It’s an idea we’re going to have to get used to. Donald
Trump may yet become President of the United States of America, which is still
the most powerful nation on earth. How might this come about? There is no
simple answer, and I am no political pundit, but one thing seems clear; that
the fomenting of hatred gets you a long way in politics.
Source: The Guardian |
The guile it takes to
foment hatred serves as both trowel and weapon, useful as a means of turning
over the blackest, and often richest, soil of emotions in the human heart, and as
the deadliest of all weapons, the guile which is also known as duplicity, or
deceit. Guile, or duplicity, covers up a multitude of evils, most notably those
which used to be known as the seven deadly sins.
Thinking about the politics of America, which claims in
its own constitution to be ‘one nation under
God’, the rhetoric swirls around as the presidential primaries get under way,
and we detect its heavy religious undertones. The tool of religion, whose purpose
is to ‘turn over’, or convert, human hearts and so open them to the
transforming work of love, becomes the weapon of xenophobic fear and ultimately
of hatred itself, hatred which is spawned in human hearts through pride, greed,
lust, envy, gluttony, wrath and sloth – the seven deadly sins. In and through any
or all of these, using the tools of duplicity and deceit, the demon of hatred
urges a nation on into the night. Perhaps it is time we all thought more
carefully about our politics.
When it comes to duplicity, politics and religion are easily
confused. They merge in the shadows of those outmoded deadly sins. Take lust,
for example. Lust has more to do with power than it does with sex, although the
two often go together. Lust for power is not always immediately recognisable
because it is easily disguised by personal charisma or by flattery, both
pandering to the lowest common moral denominator.

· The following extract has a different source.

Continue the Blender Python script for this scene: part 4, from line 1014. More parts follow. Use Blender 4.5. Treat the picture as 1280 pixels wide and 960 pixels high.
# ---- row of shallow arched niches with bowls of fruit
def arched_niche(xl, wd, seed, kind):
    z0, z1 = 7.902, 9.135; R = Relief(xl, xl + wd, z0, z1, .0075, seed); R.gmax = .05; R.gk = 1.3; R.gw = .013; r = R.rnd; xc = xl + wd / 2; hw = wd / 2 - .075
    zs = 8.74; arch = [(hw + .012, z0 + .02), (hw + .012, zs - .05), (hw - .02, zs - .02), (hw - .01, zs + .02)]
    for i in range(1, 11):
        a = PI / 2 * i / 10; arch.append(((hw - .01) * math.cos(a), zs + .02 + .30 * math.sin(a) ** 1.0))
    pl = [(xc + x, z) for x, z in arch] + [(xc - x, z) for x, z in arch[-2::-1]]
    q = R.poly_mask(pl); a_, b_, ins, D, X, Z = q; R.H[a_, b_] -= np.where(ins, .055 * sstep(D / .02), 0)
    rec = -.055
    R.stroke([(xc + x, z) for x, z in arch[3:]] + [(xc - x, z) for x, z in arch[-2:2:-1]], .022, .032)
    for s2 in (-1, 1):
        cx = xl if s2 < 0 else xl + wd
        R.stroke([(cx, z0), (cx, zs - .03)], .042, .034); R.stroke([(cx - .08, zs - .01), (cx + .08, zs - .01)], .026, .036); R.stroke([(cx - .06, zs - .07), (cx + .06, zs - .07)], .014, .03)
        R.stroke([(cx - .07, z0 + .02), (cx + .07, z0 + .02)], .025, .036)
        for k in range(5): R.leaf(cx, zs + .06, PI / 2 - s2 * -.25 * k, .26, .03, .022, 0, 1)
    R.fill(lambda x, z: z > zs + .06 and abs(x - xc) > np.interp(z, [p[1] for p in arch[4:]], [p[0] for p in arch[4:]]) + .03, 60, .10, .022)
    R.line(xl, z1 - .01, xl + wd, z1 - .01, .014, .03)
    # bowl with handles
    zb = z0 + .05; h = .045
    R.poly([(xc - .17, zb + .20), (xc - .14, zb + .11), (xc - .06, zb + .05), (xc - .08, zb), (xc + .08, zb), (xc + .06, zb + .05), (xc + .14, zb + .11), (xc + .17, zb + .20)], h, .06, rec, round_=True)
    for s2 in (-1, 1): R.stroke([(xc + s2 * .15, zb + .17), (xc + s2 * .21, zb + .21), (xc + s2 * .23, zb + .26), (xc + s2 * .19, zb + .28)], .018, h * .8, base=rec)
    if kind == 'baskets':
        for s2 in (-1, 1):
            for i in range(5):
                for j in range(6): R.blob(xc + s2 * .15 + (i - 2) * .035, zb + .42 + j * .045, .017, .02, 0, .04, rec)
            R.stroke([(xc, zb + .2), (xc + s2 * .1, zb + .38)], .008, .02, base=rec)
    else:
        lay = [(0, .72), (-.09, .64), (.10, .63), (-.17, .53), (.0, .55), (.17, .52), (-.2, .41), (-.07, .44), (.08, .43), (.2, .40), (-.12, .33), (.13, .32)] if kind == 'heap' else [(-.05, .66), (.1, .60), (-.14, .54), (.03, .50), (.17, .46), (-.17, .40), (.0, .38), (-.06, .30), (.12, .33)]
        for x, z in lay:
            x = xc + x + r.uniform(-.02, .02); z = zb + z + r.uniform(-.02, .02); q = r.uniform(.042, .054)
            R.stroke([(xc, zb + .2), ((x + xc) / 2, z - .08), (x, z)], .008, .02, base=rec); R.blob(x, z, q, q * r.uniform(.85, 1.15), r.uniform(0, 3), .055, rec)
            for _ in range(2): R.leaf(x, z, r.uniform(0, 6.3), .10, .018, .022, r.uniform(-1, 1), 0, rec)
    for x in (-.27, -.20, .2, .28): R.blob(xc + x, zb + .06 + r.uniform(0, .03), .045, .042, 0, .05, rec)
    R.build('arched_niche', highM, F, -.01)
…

Evil is of its very nature duplicitous. In terms of
politics, evil can be disguised quite effectively, either as what is good for
the nation (because those who are infatuated with one man’s charisma are encouraged
to believe that it is they who represent the nation in its purest state), or,
on the other, as an ideal which they both want and deserve. Once these two
untruths have been firmly established, nobody should be allowed to question the
means or the motives for promoting them. But occasionally the terrifying truth
slips out, as it did when someone recently asked what it will feel like to know
that Donald Trump has it in his power to press the nuclear button.
Either way, fear seems, once again, to rule the day. But
this too is part of the great deception. The period which Christians observe
prior to celebrating the Resurrection of Jesus Christ is also a time for
exposing deception. Exposing deception begins with ourselves. The season of
Lent is a season for reflecting on unquestioned attitudes which we may not even
know we have, attitudes to race, gender, power and the unconscious assumption
that somehow ‘might is right’.
Our private assumptions and our most secret prejudices
combine to make the sum total of a nation. So Lent is an opportunity to review,
and perhaps repent of, our politics. By doing this personally we also do it as
a nation, knowing that ‘all have sinned’ in this area at one time or another. As
nations we have all fallen short of the loving purposes of God, and as nations
we are invited to be open to the transforming work of his grace – and to the
new life we share in the Resurrection of Jesus Christ.